Always intended for a career in the services, Dill attended the Methodist College Belfast, Cheltenham College in England and the Royal Military College at Sandhurst. John was a British commander in World War I and World War II. From May 1940 to December 1941 he was the Chief of the Imperial General Staff, the professional head of the British Army  and subsequently in Washington, as Chief of the British Joint Staff Mission and then Senior British Representative on the Combined Chiefs of Staff, played a significant role during World War II in the formation of the “special relationship” between the United Kingdom and the United States. On the outbreak of the First World War. He became Brigade-Major of the 25th Brigade in France where he was present at Neuve Chapelle. By the end of the war he was a Brigadier and had been mentioned in dispatches eight times. Dill was promoted Field Marshal on 18-11-1941, but by this time it was clear how poorly he and Sir Winston Churchill got on. Churchill at the end of 1941 had Dill advanced to Knight Grand Cross of the Order of the Bath  and posted him to Washington, to get him out of the way. He showed a great flair as a diplomatic military presence. In 1943 alone he attended the Quebec Conference, the Casablanca Conference, the Teheran Conference, with Josef Stalin and Viacheslav Molotov, meetings in India, China and Brazil. He also served briefly on the combined policy committee set up by the British and United States governments under the Quebec Agreement to oversee the construction of the atomic bomb.

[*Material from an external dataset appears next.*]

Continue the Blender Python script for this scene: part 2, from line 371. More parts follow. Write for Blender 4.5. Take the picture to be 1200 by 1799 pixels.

He was particularly friendly with General George Catlett Marshall
    and the two exercised a great deal of influence on President Franklin Delano Roosevelt who described Dill as “the most important figure in the remarkable accord which has been developed in the combined operations of our two countries”.

Death and burial ground of Dill, Sir John Greer.

 Sir John Greer Dill served in Washington until his death from a plastic anemia, at the age of 55, on 05-11-1944 and is buried on the Arlington Cemetery in Section 32. The horse monument is over his grave.